A Social Worker Celebrates Christmas

Posted by George Ritacco on Dec 14, 2017 12:43:30 PM


“I was brought up in a household where Christmas meant fun, laughter, presents and lots of food. Christmas was my favorite time of the year,” a social worker, who prefers to remain anonymous, began her Christmas story. “I guess that’s why, when I began my career in social work, it startled me to realize that for most of the children in my care Christmas was a very difficult time.” 

She squinted a little and shook her head as she realized how naive she had been. “I very quickly realized that for many of my children, Christmas is a depressing time.

“I decided to make it my mission to offer every one of the young people in my care something to look forward to at Christmas. I would begin early in the fall to ask for donations, and for the past couple of years I have been supported by a local charity which has given me presents for the younger children.

"Around this time of year my house begins to fill up with all these presents. I sort them out for each of the children and wait till Christmas eve to go around and play Santa. 

"Now here’s the story I want to share. Last Christmas Eve my last drop was around 7pm. I was pretty worn out by that time and wanted to go home to my family so I was impatient and perhaps a little grumpy when I knocked on the door.

"I was greeted by an elderly grandma who was caring for five children on her own. She greeted me with such gratitude, appreciation, and warmth that I was a little ashamed that I was feeling impatient and maybe a little short with my greeting. Nonetheless, I was invited in, guided into a tattered, stuffed chair and served cider in a used paper cup while grandma beamed at me and the children danced and jumped up and down with excitement. They kept offering me more cider and showing me the gifts I had just given them. Grandma just kept smiling and refilling my cup and kept thanking me and thanking me.

“At that moment, after all those years of collecting presents for the children at Christmas, I understood what I was actually giving them. I realized that I was providing the opportunity for these poor lonely children to feel loved by someone at Christmas. To feel that someone cared about them. I think even Grandma needed that.

“At this time of year, when families all over the world come together and express their love and concern for one another, I was the only one for these forgotten children. I was the family that was missing in their lives. Their suffering was not from a lack of material goods. They were suffering from a lack of love. No one cared about them. That’s what hurt. That’s why Christmas was a depressing time for them. They didn’t need the trinkets and toys I brought. They just needed me.
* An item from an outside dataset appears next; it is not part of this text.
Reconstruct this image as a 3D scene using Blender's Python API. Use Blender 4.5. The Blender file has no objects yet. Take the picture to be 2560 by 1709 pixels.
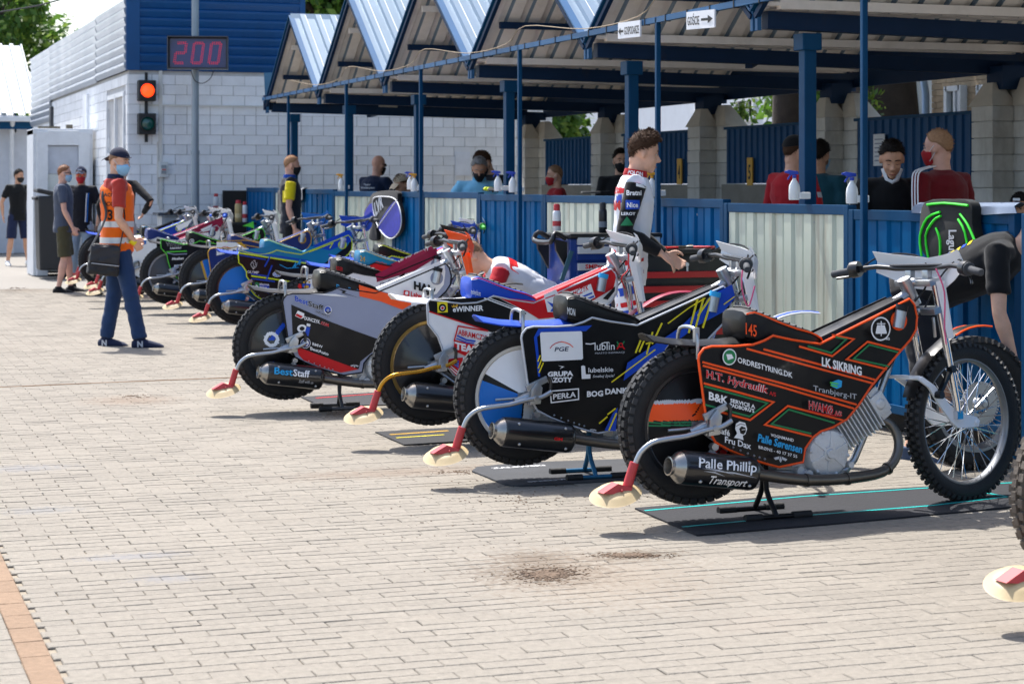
import bpy, bmesh, math, random
from math import sin, cos, pi, radians, sqrt, atan2
from mathutils import Vector, Matrix
from mathutils.bvhtree import BVHTree
random.seed(7)
SC = bpy.context.scene
COL = SC.collection
# ------------------------------------------------------------------ camera, sky, sun, exposure
# world X runs across the pit lane (the way the motorcycles point), Y along the row of stalls
PH = radians(19.13)
cd = bpy.data.cameras.new('camera')
cam = bpy.data.objects.new('camera', cd)
COL.objects.link(cam)
cam.location = (0, 0, 1.40)
cam.rotation_euler = (pi / 2, 0, -PH)
cd.lens, cd.sensor_width = 70, 36
cd.shift_y = -0.1502
cd.clip_end = 2000
cd.dof.use_dof = True
cd.dof.focus_distance = 9.8
cd.dof.aperture_fstop = 7.1
SC.camera = cam
SUN = Vector((-0.10, 0.557, 1.0)).normalized()
wd = bpy.data.worlds.new('World')
SC.world = wd
wd.use_nodes = True
nt = wd.node_tree
sky = nt.nodes.new('ShaderNodeTexSky')
sky.sky_type = 'NISHITA'
sky.sun_disc = False
sky.sun_elevation = math.asin(SUN.z)
sky.sun_rotation = atan2(SUN.x, SUN.y)
sky.dust_density = 2.5
sky.air_density = 1.0
sky.ozone_density = 1.0
nt.links.new(sky.outputs[0], nt.nodes['Background'].inputs[0])
nt.nodes['Background'].inputs[1].default_value = 0.15
sd = bpy.data.lights.new('sun', 'SUN')
sd.energy, sd.angle, sd.color = 3.9, radians(0.53), (1.0, 0.975, 0.935)
sun = bpy.data.objects.new('sun', sd)
COL.objects.link(sun)
sun.rotation_euler = SUN.to_track_quat('Z', 'Y').to_euler()
sun.location = (0, 10, 20)
SC.view_settings.view_transform = 'Standard'
SC.view_settings.look = 'None'
SC.view_settings.gamma = 1
SC.view_settings.use_curve_mapping = False
SC.view_settings.exposure = 1.0
SC.cycles.max_bounces = 8
# ------------------------------------------------------------------ rays through the photograph's pixels (2560 x 1709)
CP, SP = cos(PH), sin(PH)
def ray(px, py):
    t = (px - 1280) / 4977.8
    return Vector((CP * t + SP, -SP * t + CP, (470 - py) / 4977.8))
EYE = Vector((0, 0, 1.40))
def onX(px, py, X):
    d = ray(px, py); return EYE + d * (X / d.x)
def onY(px, py, Y):
    d = ray(px, py); return EYE + d * (Y / d.y)
def onZ(px, py, Z=0.0):
    d = ray(px, py); return EYE + d * ((Z - 1.40) / d.z)
def onD(px, py, D):
    return EYE + ray(px, py) * D
# ------------------------------------------------------------------ materials
MC = {}
def lin(h):
    h = h.lstrip('#')
    v = [int(h[i:i + 2], 16) / 255 for i in (0, 2, 4)]
    return tuple(x / 12.92 if x <= .04045 else ((x + .055) / 1.055) ** 2.4 for x in v)
def M(key, col=None, rough=.5, metal=0., var=.12, vs=6., bump=0., bs=60., coat=0., rvar=0., emis=0., spec=.5, sheen=0.):
    """one procedural material per key: base colour varied by noise, optional fine relief"""
    if key in MC: return MC[key]
    if isinstance(col, str): col = lin(col)
    m = bpy.data.materials.new(key)
    m.use_nodes = True
    n, l = m.node_tree.nodes, m.node_tree.links
    b = n['Principled BSDF']
    tc = n.new('ShaderNodeTexCoord')
    no = n.new('ShaderNodeTexNoise')
    no.inputs['Scale'].default_value = vs
    no.inputs['Detail'].default_value = 6
    no.inputs['Roughness'].default_value = .6
    l.new(tc.outputs['Object'], no.inputs['Vector'])
    mp = n.new('ShaderNodeMapRange')
    mp.inputs[1].default_value, mp.inputs[2].default_value = .25, .75
    mp.inputs[3].default_value, mp.inputs[4].default_value = 1 - var, 1 + var * .6
    l.new(no.outputs[0], mp.inputs[0])
    mx = n.new('ShaderNodeVectorMath'); mx.operation = 'MULTIPLY'
    mx.inputs[0].default_value = col
    l.new(mp.outputs[0], mx.inputs[1])
    l.new(mx.outputs[0], b.inputs['Base Color'])
    b.inputs['Roughness'].default_value = rough
    b.inputs['Metallic'].default_value = metal
    b.inputs['Specular IOR Level'].default_value = spec
    if coat:
        b.inputs['Coat Weight'].default_value = coat
        b.inputs['Coat Roughness'].default_value = .08
    if sheen:
        b.inputs['Sheen Weight'].default_value = sheen
    if rvar:
        r = n.new('ShaderNodeMapRange')
        r.inputs[1].default_value, r.inputs[2].default_value = .3, .7
        r.inputs[3].default_value, r.inputs[4].default_value = max(.02, rough - rvar), min(1, rough + rvar)
        l.new(no.outputs[0], r.inputs[0]); l.new(r.outputs[0], b.inputs['Roughness'])
    if bump:
        nb = n.new('ShaderNodeTexNoise'); nb.inputs['Scale'].default_value = bs; nb.inputs['Detail'].default_value = 4
        l.new(tc.outputs['Object'], nb.inputs['Vector'])
        bp = n.new('ShaderNodeBump'); bp.inputs['Strength'].default_value = bump; bp.inputs['Distance'].default_value = .01
        l.new(nb.outputs[0], bp.inputs['Height']); l.new(bp.outputs[0], b.inputs['Normal'])
    if emis:
        b.inputs['Emission Color'].default_value = (*col, 1); b.inputs['Emission Strength'].default_value = emis
    MC[key] = m
    return m
def retint(m, fn):
    """splice a node function between a material's base colour and its shader"""
    n, l = m.node_tree.nodes, m.node_tree.links
    b = n['Principled BSDF']; src = b.inputs['Base Color'].links[0].from_socket
    l.new(fn(n, l, src), b.inputs['Base Color']); return m
def tint(m, amt):
    """each brick, block or sheet a shade of its own"""
    def fn(n, l, src):
        g, o = n.new('ShaderNodeNewGeometry'), n.new('ShaderNodeObjectInfo')
        a = n.new('ShaderNodeMath'); a.operation = 'ADD'; l.new(g.outputs['Random Per Island'], a.inputs[0]); l.new(o.outputs['Random'], a.inputs[1])
        f = n.new('ShaderNodeMath'); f.operation = 'FRACT'; l.new(a.outputs[0], f.inputs[0])
        r = n.new('ShaderNodeMapRange'); r.inputs[3].default_value = 1 - amt; r.inputs[4].default_value = 1 + amt * .4; l.new(f.outputs[0], r.inputs[0])
        v = n.new('ShaderNodeVectorMath'); v.operation = 'MULTIPLY'; l.new(src, v.inputs[0]); l.new(r.outputs[0], v.inputs[1]); return v.outputs[0]
    return retint(m, fn)
def weather(m, col, amt, sc=(3, 3, .5), lo=.5, hi=.75):
    """grime and rust runs in world space"""
    def fn(n, l, src):
        g = n.new('ShaderNodeNewGeometry'); k = n.new('ShaderNodeVectorMath'); k.operation = 'MULTIPLY'; k.inputs[1].default_value = sc; l.new(g.outputs['Position'], k.inputs[0])
        t = n.new('ShaderNodeTexNoise'); t.inputs['Scale'].default_value = 1; t.inputs['Detail'].default_value = 7; t.inputs['Roughness'].default_value = .68; l.new(k.outputs[0], t.inputs['Vector'])
        r = n.new('ShaderNodeMapRange'); r.inputs[1].default_value, r.inputs[2].default_value, r.inputs[4].default_value = lo, hi, amt; l.new(t.outputs[0], r.inputs[0])
        x = n.new('ShaderNodeMixRGB'); x.inputs[2].default_value = (*lin(col), 1); l.new(r.outputs[0], x.inputs[0]); l.new(src, x.inputs[1]); return x.outputs[0]
    return retint(m, fn)
PCOL = dict(black='#0e0e10', white='#e9e9ea', orange='#f4551c', green='#0b7a44', red='#c9171f', blue='#1748b8', yellow='#e8d52a', cyan='#2a9fd8',
    grey='#8f96ad', silver='#b9bcc2', navy='#1d2f6e', teal='#1a7fa6', maroon='#8e1b3e', crimson='#a02048', lime='#58c943', neon='#d6e82d', gold='#c99a2c',
    skyblue='#1d6fc4', darkred='#8c1218', pink='#e0608a', brown='#5a4030', cream='#dcd6c4', mint='#19b8b4', violet='#3a3cb0', deep='#0e1b45')
def paint(c):
    return M('print_' + c, PCOL[c], .42, var=.05, vs=9, coat=.06, bump=.07, bs=7, spec=.25, rvar=.14)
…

“I stayed for a while drinking cup after cup of cider until I thought I would explode. The staying and accepting their gratitude was my gift to them. I didn’t leave until I felt that they had experienced a little of the comfort I felt as a child with my family gathered around me at Christmas.

“That was the gift that the grandma and her five little grandchildren gave to me. They gave me the gift of understanding; they taught me the nature of love."